> **WHAT NEEDS TO BE DONE**: From the first line of the data below through the line holding "lips, .5), parent, True)", output each line exactly and leave the pictures out.

> **DATASET EXCERPT**:
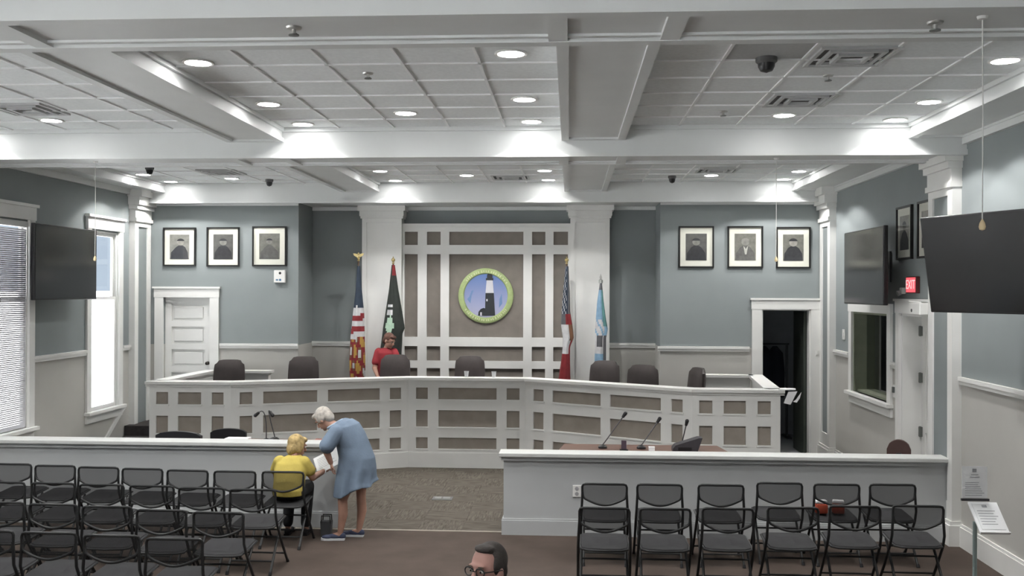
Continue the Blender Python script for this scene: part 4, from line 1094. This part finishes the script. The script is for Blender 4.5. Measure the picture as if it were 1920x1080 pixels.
def face_parts(M, parent, lips=(.34, .14, .12)):
    ew = mat('eye_white', (.55, .55, .53), .3); ed = mat('eye_dark', (.03, .025, .02), .3)
    for k in (-1, 1):
        e = MB().ell((k*.030, .079, .004), (.013, .010, .007), 10, 8, M).build('eye', ew, parent, True)
        MB().ell((k*.030, .087, .004), (.006, .004, .006), 8, 6, M).build('iris', ed, e, True)
        MB().ell((k*.031, .088, .026), (.018, .006, .004), 10, 6, M).build('eyebrow', mat('eyebrow', (.12, .09, .07), .8), parent, True)
    MB().ell((0, .0905, -.062), (.021, .006, .005), 12, 6, M).build('mouth', mat('lips', lips, .5), parent, True)

def hand(mb, w_, d, nrm, s=1.0, curl=.5, thumb=1):
    """palm and five separate bent fingers; d = pointing direction, nrm = back of the hand"""
    d = Vector(d).normalized(); M = Matrix.Translation(w_) @ frame_from(d, nrm) @ Matrix.Scale(s, 4)
    mb.ell((0, .045, 0), (.038, .055, .016), 14, 8, M); mb.ell((0, .0, 0), (.026, .03, .02), 12, 8, M)
    for i, (x, L) in enumerate(((-.029, .062), (-.010, .072), (.010, .068), (.028, .054))):
        p = Vector((x, .088, 0)); a = curl*.45; pts = [p.copy()]
        for q in (.45, .32, .23):
            p = p + Vector((x*.1, math.cos(a), -math.sin(a)))*L*q*1.0; pts.append(p.copy()); a += curl*.8
        limb(mb, [M @ v for v in pts], [.0088*s, .0084*s, .0078*s, .0068*s], 8)
    pts = [Vector((thumb*-.030, .02, -.004)), Vector((thumb*-.052, .045, -.012)), Vector((thumb*-.056, .075, -.022)), Vector((thumb*-.050, .096, -.030))]
    limb(mb, [M @ v for v in pts], [.012*s, .0105*s, .0095*s, .008*s], 8)

def shoe(parent, heel, d, m, sole, s=1.0):
    M = Matrix.Translation(heel) @ frame_from(d, (0, 0, 1)) @ Matrix.Scale(s, 4)
    pl = [(-.032, -.03), (.032, -.03), (.036, .04), (.034, .10), (.046, .16), (.040, .215), (.015, .24), (-.02, .235), (-.040, .20), (-.042, .14), (-.034, .09), (-.035, .03)]
    b = MB().prism(pl, 0, .024, 'z', M).build('shoe_sole', sole, parent)
    u = MB(); u.ell((0, .0, .045), (.034, .045, .04), 14, 8, M); u.ell((0, .08, .04), (.036, .09, .034), 14, 8, M); u.ell((0, .165, .034), (.042, .068, .026), 14, 8, M)
    remesh('shoe', u, .006, m, parent, 4)

def rings(mb, rs, n=36, M=None):
    """rs: list of callables t -> point"""
    vs = []
    for r_ in rs:
        for i in range(n): vs.append(r_(2*PI*i/n))
    if M: vs = [M @ Vector(p) for p in vs]
    fs = [(j*n+i, j*n+(i+1) % n, (j+1)*n+(i+1) % n, (j+1)*n+i) for j in range(len(rs)-1) for i in range(n)]
    fs += [tuple(range(n)), tuple(range((len(rs)-1)*n, len(rs)*n))]
    mb._add(vs, fs)

# --- woman in a blue dress bending over
W2 = thing('person', 'woman in loose blue dress bending over beside the half wall end', 'person', (-2.42, 10.40, 0))
b = MB()
hM = head(b, (-.245, .01, 1.285), (-.70, .22, -.68), (-.65, .12, .75), .98)
limb(b, [(-.20, .0, 1.25), (-.10, 0, 1.19)], [.055, .062])
limb(b, [(-.06, 0, 1.15), (.06, 0, 1.05), (.13, 0, .85)], [.095, .11, .13])
limb(b, [(-.07, -.155, 1.15), (-.165, -.20, .985), (-.125, -.15, .845)], [.052, .041, .028])
hand(b, (-.12, -.145, .835), (.05, .25, -.95), (-.9, -.35, -.1), .92, .6)
limb(b, [(-.07, .155, 1.15), (-.22, .26, 1.05), (-.27, .42, .995)], [.052, .040, .028])
hand(b, (-.27, .425, .99), (-.25, .95, -.12), (0, 0, 1), .92, .25, -1)
limb(b, [(.13, -.085, .80), (-.01, -.085, .44), (-.005, -.08, .28), (-.035, -.08, .075)], [.082, .052, .052, .030])
limb(b, [(.15, .085, .80), (.155, .085, .44), (.165, .085, .28), (.135, .08, .075)], [.082, .052, .052, .030])
limb(b, [(-.035, -.08, .06), (-.16, -.085, .035)], [.03, .022]); limb(b, [(.135, .08, .06), (.015, .085, .035)], [.03, .022])
remesh('body', b, .0065, SKIN, W2, 3)
face_parts(hM, W2)
DRESS = mat('blue_dress_fabric', (.155, .205, .275), .85, .10, 7, bump=.15, bscale=60)
b = MB()
def ring(z, cx, rx, ry, tilt=0.0, fold=0.0, ph=0.0):
    def f_(t):
        k_ = 1+fold*math.sin(9*t+ph)+fold*.5*math.sin(5*t+1.3)
        return (cx+rx*math.cos(t)*k_, ry*math.sin(t)*k_, z+tilt*math.cos(t)+fold*.25*math.sin(4*t+ph))
    return f_
rings(b, [ring(1.265, -.02, .09, .12, .03), ring(1.22, .0, .145, .185, .03), ring(1.13, .03, .180, .195, .02), ring(1.0, .09, .185, .19), ring(.88, .125, .195, .205), ring(.78, .125, .205, .215, 0, .02),
          ring(.68, .115, .21, .22, .02, .05, .3), ring(.60, .11, .215, .225, .05, .07, .6), ring(.53, .115, .225, .235, .085, .085, .9)], 60)
limb(b, [(-.06, -.155, 1.17), (-.15, -.205, 1.03)], [.085, .085]); limb(b, [(-.06, .155, 1.17), (-.17, .22, 1.08)], [.085, .082])
limb(b, [(-.02, -.10, 1.2), (-.02, .10, 1.2)], [.09, .09])
remesh('dress', b, .009, DRESS, W2, 2)
MB().tube([(-.115+.075*math.cos(t), .085*math.sin(t), 1.235+.045*math.cos(t)) for t in [2*PI*i/24 for i in range(24)]], .014, 8, True).build('collar', mat('pale_collar', (.36, .46, .58), .8), W2, True)
b = MB(); M = hM
b.ell((0, -.030, .040), (.088, .096, .092), 20, 14, M); b.ell((0, -.07, -.015), (.074, .055, .075), 16, 10, M)
for k in (-1, 1): b.ell((k*.066, -.012, .02), (.026, .058, .055), 14, 10, M)
b.ell((0, .05, .085), (.066, .044, .032), 14, 8, M)
remesh('hair', b, .007, mat('grey_hair', (.44, .41, .37), .8, .25, 30, bump=.4), W2, 3)
SH = mat('navy_canvas_shoe', (.045, .055, .10), .7); SO = mat('white_shoe_sole', (.6, .62, .64), .6)
shoe(W2, (-.015, -.08, 0), (-1, -.06, 0), SH, SO, .95); shoe(W2, (.155, .08, 0), (-1, .05, 0), SH, SO, .95)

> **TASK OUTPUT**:
Continue the Blender Python script for this scene: part 4, from line 1094. This part finishes the script. The script is for Blender 4.5. Measure the picture as if it were 1920x1080 pixels.
def face_parts(M, parent, lips=(.34, .14, .12)):
    ew = mat('eye_white', (.55, .55, .53), .3); ed = mat('eye_dark', (.03, .025, .02), .3)
    for k in (-1, 1):
        e = MB().ell((k*.030, .079, .004), (.013, .010, .007), 10, 8, M).build('eye', ew, parent, True)
        MB().ell((k*.030, .087, .004), (.006, .004, .006), 8, 6, M).build('iris', ed, e, True)
        MB().ell((k*.031, .088, .026), (.018, .006, .004), 10, 6, M).build('eyebrow', mat('eyebrow', (.12, .09, .07), .8), parent, True)
    MB().ell((0, .0905, -.062), (.021, .006, .005), 12, 6, M).build('mouth', mat('lips', lips, .5), parent, True)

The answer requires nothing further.